═════ Data provided

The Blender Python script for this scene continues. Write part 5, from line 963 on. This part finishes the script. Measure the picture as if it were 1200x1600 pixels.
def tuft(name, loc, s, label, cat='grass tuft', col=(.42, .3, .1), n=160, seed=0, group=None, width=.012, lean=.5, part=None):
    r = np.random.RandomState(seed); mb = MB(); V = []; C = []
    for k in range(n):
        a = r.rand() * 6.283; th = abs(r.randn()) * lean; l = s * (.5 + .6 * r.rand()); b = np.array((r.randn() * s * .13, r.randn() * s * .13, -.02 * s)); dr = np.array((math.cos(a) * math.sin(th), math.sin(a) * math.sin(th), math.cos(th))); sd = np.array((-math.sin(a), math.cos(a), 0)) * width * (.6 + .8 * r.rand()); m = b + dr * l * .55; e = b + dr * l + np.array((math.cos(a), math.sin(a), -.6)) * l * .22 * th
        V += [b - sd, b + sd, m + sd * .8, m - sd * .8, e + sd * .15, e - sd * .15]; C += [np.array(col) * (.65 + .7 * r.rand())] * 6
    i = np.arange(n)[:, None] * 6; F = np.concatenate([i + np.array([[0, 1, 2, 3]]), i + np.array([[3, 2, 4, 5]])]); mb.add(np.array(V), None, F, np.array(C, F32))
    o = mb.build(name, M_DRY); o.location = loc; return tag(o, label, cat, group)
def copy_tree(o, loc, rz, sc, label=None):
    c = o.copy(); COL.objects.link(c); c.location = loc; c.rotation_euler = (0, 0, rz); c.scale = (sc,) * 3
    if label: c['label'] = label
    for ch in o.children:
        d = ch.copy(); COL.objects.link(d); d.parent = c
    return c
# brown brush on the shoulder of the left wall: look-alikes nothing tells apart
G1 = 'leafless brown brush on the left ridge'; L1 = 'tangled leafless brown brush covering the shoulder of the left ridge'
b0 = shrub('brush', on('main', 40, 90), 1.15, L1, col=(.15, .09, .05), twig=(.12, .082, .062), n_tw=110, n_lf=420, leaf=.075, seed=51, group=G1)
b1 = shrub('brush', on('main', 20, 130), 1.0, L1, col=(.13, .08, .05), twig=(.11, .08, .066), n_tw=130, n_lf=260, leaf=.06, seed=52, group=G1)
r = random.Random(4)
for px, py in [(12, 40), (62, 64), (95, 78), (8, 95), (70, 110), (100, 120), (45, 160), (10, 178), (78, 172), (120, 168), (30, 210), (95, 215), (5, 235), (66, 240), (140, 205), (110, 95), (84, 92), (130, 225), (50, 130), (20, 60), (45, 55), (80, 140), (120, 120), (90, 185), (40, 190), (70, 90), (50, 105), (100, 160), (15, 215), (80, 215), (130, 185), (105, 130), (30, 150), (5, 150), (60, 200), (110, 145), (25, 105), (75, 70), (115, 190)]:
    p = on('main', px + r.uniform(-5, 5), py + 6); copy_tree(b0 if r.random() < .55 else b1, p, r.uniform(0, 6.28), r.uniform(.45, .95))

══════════

Go back to the listing above and please repeat it exactly.

The Blender Python script for this scene continues. Write part 5, from line 963 on. This part finishes the script. Measure the picture as if it were 1200x1600 pixels.
def tuft(name, loc, s, label, cat='grass tuft', col=(.42, .3, .1), n=160, seed=0, group=None, width=.012, lean=.5, part=None):
    r = np.random.RandomState(seed); mb = MB(); V = []; C = []
    for k in range(n):
        a = r.rand() * 6.283; th = abs(r.randn()) * lean; l = s * (.5 + .6 * r.rand()); b = np.array((r.randn() * s * .13, r.randn() * s * .13, -.02 * s)); dr = np.array((math.cos(a) * math.sin(th), math.sin(a) * math.sin(th), math.cos(th))); sd = np.array((-math.sin(a), math.cos(a), 0)) * width * (.6 + .8 * r.rand()); m = b + dr * l * .55; e = b + dr * l + np.array((math.cos(a), math.sin(a), -.6)) * l * .22 * th
        V += [b - sd, b + sd, m + sd * .8, m - sd * .8, e + sd * .15, e - sd * .15]; C += [np.array(col) * (.65 + .7 * r.rand())] * 6
    i = np.arange(n)[:, None] * 6; F = np.concatenate([i + np.array([[0, 1, 2, 3]]), i + np.array([[3, 2, 4, 5]])]); mb.add(np.array(V), None, F, np.array(C, F32))
    o = mb.build(name, M_DRY); o.location = loc; return tag(o, label, cat, group)
def copy_tree(o, loc, rz, sc, label=None):
    c = o.copy(); COL.objects.link(c); c.location = loc; c.rotation_euler = (0, 0, rz); c.scale = (sc,) * 3
    if label: c['label'] = label
    for ch in o.children:
        d = ch.copy(); COL.objects.link(d); d.parent = c
    return c
# brown brush on the shoulder of the left wall: look-alikes nothing tells apart
G1 = 'leafless brown brush on the left ridge'; L1 = 'tangled leafless brown brush covering the shoulder of the left ridge'
b0 = shrub('brush', on('main', 40, 90), 1.15, L1, col=(.15, .09, .05), twig=(.12, .082, .062), n_tw=110, n_lf=420, leaf=.075, seed=51, group=G1)
b1 = shrub('brush', on('main', 20, 130), 1.0, L1, col=(.13, .08, .05), twig=(.11, .08, .066), n_tw=130, n_lf=260, leaf=.06, seed=52, group=G1)
r = random.Random(4)
for px, py in [(12, 40), (62, 64), (95, 78), (8, 95), (70, 110), (100, 120), (45, 160), (10, 178), (78, 172), (120, 168), (30, 210), (95, 215), (5, 235), (66, 240), (140, 205), (110, 95), (84, 92), (130, 225), (50, 130), (20, 60), (45, 55), (80, 140), (120, 120), (90, 185), (40, 190), (70, 90), (50, 105), (100, 160), (15, 215), (80, 215), (130, 185), (105, 130), (30, 150), (5, 150), (60, 200), (110, 145), (25, 105), (75, 70), (115, 190)]:
    p = on('main', px + r.uniform(-5, 5), py + 6); copy_tree(b0 if r.random() < .55 else b1, p, r.uniform(0, 6.28), r.uniform(.45, .95))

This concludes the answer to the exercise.